- _Data_
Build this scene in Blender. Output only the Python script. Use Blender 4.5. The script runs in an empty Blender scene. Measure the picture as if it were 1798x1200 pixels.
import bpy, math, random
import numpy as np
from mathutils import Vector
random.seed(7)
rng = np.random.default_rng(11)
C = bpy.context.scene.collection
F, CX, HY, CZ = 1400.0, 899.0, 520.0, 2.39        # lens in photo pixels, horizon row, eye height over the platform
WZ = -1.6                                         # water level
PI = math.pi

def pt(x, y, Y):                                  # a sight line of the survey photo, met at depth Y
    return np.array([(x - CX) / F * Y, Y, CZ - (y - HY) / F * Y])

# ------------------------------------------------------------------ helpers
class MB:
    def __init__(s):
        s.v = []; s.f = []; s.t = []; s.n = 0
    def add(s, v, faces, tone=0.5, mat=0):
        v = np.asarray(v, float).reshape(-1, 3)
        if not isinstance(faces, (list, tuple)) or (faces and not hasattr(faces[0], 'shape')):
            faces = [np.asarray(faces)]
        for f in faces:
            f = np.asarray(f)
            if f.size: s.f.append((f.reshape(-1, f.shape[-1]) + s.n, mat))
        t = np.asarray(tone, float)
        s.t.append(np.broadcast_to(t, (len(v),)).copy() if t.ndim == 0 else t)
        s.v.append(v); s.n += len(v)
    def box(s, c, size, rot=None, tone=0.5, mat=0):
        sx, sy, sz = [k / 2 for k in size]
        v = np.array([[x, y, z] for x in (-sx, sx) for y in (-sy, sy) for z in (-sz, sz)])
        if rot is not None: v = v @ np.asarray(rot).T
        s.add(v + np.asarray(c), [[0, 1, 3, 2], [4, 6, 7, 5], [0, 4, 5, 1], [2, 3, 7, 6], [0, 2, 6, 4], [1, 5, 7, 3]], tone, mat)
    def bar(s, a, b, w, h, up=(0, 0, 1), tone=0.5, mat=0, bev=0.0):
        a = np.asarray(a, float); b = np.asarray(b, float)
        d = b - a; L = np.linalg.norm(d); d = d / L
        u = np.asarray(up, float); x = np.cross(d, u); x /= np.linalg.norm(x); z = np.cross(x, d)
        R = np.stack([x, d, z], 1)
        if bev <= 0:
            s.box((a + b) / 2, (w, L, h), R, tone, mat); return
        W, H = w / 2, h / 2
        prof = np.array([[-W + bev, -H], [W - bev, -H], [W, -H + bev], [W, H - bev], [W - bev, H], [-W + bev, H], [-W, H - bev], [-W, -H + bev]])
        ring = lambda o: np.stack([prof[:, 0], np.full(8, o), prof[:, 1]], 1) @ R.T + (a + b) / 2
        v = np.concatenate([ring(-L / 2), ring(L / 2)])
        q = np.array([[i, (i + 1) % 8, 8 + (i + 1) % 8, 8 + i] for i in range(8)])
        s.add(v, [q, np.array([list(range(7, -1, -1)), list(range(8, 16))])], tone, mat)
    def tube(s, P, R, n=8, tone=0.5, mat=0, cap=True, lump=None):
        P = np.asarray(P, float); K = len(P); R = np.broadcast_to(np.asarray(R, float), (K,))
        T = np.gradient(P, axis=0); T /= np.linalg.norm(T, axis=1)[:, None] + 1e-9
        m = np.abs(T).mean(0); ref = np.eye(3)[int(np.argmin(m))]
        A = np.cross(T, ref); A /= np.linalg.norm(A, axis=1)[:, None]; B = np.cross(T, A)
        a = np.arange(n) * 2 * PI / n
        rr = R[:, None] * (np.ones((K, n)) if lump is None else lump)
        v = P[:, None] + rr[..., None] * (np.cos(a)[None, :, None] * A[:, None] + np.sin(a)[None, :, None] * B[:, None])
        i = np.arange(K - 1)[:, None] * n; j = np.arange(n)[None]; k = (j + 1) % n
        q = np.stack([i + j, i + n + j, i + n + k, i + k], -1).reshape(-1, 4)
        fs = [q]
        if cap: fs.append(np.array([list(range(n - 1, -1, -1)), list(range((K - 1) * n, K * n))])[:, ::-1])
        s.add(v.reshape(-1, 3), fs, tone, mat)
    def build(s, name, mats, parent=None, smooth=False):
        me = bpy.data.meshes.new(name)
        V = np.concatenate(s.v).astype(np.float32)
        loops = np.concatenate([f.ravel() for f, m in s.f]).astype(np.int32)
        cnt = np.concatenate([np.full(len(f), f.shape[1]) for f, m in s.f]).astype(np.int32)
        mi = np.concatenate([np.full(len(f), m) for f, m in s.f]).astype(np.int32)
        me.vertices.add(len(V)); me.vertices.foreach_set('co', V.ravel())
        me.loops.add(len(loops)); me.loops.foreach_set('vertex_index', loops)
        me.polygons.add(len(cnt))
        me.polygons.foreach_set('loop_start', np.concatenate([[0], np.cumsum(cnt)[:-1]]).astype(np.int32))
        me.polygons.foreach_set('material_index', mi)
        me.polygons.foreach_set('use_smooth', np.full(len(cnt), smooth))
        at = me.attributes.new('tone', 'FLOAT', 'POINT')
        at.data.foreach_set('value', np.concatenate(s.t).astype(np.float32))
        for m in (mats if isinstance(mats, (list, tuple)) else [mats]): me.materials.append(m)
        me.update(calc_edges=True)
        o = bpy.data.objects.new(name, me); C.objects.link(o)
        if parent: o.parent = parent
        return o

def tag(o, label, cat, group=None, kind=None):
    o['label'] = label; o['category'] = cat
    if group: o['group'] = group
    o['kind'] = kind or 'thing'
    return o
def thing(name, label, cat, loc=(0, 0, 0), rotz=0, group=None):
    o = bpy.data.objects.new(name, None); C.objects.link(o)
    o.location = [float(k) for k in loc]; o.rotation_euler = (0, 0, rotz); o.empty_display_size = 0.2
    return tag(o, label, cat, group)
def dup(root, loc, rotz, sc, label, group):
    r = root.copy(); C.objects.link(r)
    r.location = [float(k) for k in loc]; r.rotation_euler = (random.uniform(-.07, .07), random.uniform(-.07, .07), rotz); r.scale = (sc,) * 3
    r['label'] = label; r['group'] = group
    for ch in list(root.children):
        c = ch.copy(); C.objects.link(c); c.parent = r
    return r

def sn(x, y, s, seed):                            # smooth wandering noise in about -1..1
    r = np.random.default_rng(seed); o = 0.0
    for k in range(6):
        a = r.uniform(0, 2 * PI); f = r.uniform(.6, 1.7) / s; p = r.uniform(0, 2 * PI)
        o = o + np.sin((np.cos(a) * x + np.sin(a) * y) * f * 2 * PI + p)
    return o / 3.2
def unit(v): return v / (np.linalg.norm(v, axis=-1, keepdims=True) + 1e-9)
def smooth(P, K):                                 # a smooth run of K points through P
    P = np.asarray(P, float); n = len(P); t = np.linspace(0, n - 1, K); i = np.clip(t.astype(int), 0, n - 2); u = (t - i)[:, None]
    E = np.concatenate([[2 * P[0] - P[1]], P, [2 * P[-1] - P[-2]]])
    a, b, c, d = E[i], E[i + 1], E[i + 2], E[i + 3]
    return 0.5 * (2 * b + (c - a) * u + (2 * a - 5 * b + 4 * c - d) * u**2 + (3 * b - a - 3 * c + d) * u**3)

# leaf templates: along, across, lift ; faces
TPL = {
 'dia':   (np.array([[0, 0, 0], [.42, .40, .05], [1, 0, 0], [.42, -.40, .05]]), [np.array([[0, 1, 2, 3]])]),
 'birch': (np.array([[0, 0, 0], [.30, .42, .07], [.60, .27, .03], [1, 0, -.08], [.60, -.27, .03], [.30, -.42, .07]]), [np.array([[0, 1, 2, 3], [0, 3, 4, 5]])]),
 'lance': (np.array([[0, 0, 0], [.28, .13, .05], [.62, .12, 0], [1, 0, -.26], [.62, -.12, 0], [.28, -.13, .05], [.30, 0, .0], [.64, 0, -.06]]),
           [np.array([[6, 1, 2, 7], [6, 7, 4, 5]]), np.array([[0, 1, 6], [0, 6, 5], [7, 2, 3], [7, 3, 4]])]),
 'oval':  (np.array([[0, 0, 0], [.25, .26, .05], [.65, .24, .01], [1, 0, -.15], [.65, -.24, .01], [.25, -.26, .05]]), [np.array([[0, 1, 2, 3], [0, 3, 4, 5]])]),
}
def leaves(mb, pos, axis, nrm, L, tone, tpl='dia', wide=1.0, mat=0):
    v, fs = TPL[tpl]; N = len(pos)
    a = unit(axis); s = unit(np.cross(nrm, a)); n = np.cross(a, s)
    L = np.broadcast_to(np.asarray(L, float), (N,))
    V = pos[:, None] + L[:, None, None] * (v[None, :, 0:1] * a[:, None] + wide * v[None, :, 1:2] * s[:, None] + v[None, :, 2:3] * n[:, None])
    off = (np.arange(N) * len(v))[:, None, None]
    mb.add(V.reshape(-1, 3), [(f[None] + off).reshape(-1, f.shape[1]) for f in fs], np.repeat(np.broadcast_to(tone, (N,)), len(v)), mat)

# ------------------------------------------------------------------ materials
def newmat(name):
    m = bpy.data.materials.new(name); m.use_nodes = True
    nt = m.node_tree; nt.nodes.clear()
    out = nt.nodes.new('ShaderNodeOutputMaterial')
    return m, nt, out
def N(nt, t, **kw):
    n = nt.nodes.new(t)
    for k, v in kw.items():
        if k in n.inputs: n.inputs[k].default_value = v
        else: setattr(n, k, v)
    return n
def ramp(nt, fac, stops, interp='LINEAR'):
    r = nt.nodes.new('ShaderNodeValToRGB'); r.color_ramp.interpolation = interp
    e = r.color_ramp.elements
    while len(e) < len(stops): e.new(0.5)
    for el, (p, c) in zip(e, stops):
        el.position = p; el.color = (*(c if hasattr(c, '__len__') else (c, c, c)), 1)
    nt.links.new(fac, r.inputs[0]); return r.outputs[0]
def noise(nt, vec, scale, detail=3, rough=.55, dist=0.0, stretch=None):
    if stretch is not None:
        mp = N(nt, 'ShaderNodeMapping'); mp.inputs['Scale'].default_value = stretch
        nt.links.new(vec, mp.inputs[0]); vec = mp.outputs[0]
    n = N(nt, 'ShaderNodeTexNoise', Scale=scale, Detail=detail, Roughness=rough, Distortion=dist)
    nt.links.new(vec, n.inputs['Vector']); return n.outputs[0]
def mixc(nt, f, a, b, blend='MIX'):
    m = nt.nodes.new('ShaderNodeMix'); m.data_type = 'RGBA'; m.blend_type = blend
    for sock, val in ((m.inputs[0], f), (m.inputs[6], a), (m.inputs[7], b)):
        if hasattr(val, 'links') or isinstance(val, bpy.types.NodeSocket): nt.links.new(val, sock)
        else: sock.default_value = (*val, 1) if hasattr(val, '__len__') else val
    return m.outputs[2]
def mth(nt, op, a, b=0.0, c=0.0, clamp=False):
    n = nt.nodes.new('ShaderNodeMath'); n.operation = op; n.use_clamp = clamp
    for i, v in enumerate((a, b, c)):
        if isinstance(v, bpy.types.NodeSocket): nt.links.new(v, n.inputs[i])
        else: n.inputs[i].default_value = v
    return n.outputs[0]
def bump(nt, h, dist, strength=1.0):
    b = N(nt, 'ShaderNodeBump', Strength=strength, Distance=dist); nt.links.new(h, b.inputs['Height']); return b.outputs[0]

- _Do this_
Reproduce exactly, please, only the lines from the start of the data above to the line that contains "return np.array([(x - CX)", with both ends kept.

- _Result of this task_
Build this scene in Blender. Output only the Python script. Use Blender 4.5. The script runs in an empty Blender scene. Measure the picture as if it were 1798x1200 pixels.
import bpy, math, random
import numpy as np
from mathutils import Vector
random.seed(7)
rng = np.random.default_rng(11)
C = bpy.context.scene.collection
F, CX, HY, CZ = 1400.0, 899.0, 520.0, 2.39        # lens in photo pixels, horizon row, eye height over the platform
WZ = -1.6                                         # water level
PI = math.pi

def pt(x, y, Y):                                  # a sight line of the survey photo, met at depth Y
    return np.array([(x - CX) / F * Y, Y, CZ - (y - HY) / F * Y])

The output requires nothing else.